A week after the Justice Department — led by a black attorney general appointed by the nation’s first black president, who is enjoying high national approval ratings — excoriated one of the most diverse police departments in the country — which is headed by a black man in a mostly-black city with a black mayor and black city council members — for its systemic, discriminatory tactics against black residents, a black police officer in Milwaukee shoots a black man.
This sparks unrest in a black community — unrest so profound the Wisconsin National Guard is put on standby as police walk the streets in riot gear.
For those who grasp the complexity of race in America, it all makes sense and underscores something we don’t acknowledge enough: that while diversity might be a worthy goal, it is not an elixir that will solve the problems we face.

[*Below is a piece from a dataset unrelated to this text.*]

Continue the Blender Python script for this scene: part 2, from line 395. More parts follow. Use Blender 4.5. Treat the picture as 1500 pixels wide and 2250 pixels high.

That’s true no matter what an investigation eventually uncovers about the Milwaukee shooting, which is the latest event to pull off the scab that is police/African-American relations. There’s no need to litigate in this space the reasons why Sylville Smith is dead, apparently killed by a 24-year-old black police officer after a short chase; no need to jump to the cop’s defense and claim the shooting was justified or to hastily add Smith’s name to the list that includes Freddie Gray of Baltimore, Eric Garner of New York, Laquan McDonald of Chicago.
The facts of this case will eventually emerge.
The broader, more pressing — and vexing — problem is what to do to get us beyond the ugly ebb and flow of shooting then outrage, shooting then outrage, shooting then outrage. One of the most widely-discussed solutions is making sure police departments “look like” the communities for which they are responsible.
In theory, it sounds wonderful, post-racial even. But in the real world, one in which not only white police officers have been fed a daily diet of ugly black stereotypes, it simply doesn’t work.
While we don’t know exactly why that particular black police officer in Milwaukee shot Smith, who police say was armed and refused to drop his gun, we have enough data and research to know that the officer’s skin color would not have inoculated him against the much-discussed implicit bias most often attributed to white officers. The truth is that nearly half of black people also harbor some level of implicit bias against fellow black people.
That’s why diversifying a police force alone will always be woefully inadequate. Changing what’s going on between police officer’s ears — not what color skin they wear — is part of the solution. More department heads are realizing that and implementing sophisticated implicit bias training to root out ugly things from the subconscious of police officers.
That’s an important distinction: that implicit bias affects behavior in subtle ways of which the officer is often unaware. The harm from this, however unintentional, is real. That it affects officers both white and black should give pause to those too quick to claim that officers are intentionally hunting down black men, as well as to those who jump to an officer’s defense in just about every case, no matter what facts are uncovered.
While that kind of training is a necessary step in the right direction, it, too, is inadequate. Police departments have to be slower to declare an officer did nothing wrong, quicker to admit wrongdoing when and where it occurs. That’s one way to begin rebuilding trust with the community. It must be paired with a top-to-bottom examination of the purpose of policing in general.
Angry people in Milwaukee weren’t burning buildings and cars and hurling bricks and bottles at police only because Smith was shot. They were responding to a distrust and displacement that is generations deep, as well as systemic policing problems that have been found throughout the country, whether it is Ferguson, Los Angeles, Baltimore or anywhere else the Justice Department has looked.
That’s not the kind of anger that dissipates because you put a few black people in charge of a system black people have felt oppressed by since its inception. Things can change. But it will take much, much more than that.